A few years ago Tom Glavine and Greg Maddux starred in a funny Major League Baseball commercial called “Chicks dig the long ball” as the two scrawny Hall of Fame pitchers attempted to beef up to hit a home run or two. A few steroid scandals later, MLB ditched the commercial and will likely never go down that path again. I’ve discovered to my delight that there are some discerning women who like what I write enough to be enthralled. Here’s one instant message exchange from last December:

“JL says:
Wonderful articles
Definitely the second "draft" on the divorce is better
You must do some serious researching for your columns...I'm quite impressed

Jim says:
Thanks for the compliment and the feedback. I didn't realize you were going to read the Joe Lieberman article. Did you like the pictures?

JL says:
Yes. I like you, too

Jim says:
Well, I collect data as I cruise the internet and save a lot for future articles.
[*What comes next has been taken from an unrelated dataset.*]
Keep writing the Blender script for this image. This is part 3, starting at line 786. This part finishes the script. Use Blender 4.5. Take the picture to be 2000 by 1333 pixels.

Plus, if you go to some of my old essays, you'll see some of the quotes. And I like you too. A big bunch.

JL says:
aw, shucks. Really, though, you have quite a talent with words...”

And a few months later:

“Dear Jim,

I just read your article...absolutely wonderful!! I was quite impressed with this one. You really need to do something with all of those great ideas running around in your head, and I believe you know what I'm talking about!! By the way, I think you're smart...I want to date you!! (I think you're sexy, too...)”

Final Thoughts

Of course, I write because I must. Because to be silent in the face of injustice and oppression is wrong and allows them to continue. Because the opinion pages should not be the playground of those who distort facts, make straw man arguments, and use illogic and unreality to serve the agenda of their masters. Time and again people have come up to me to thank me for opposing those in power and those who will serve them. For having the courage to say what they think but are unwilling to put in print where all can read. They look to me as their voice, their messenger. To prove that logic, reason, kindness, compassion, and good still have a place in the world. That opposing war, hate, and greed is important. And I thank them, but I still think- just once in a while- it would be nice to lay down the baton and let someone else carry it, if just for a moment.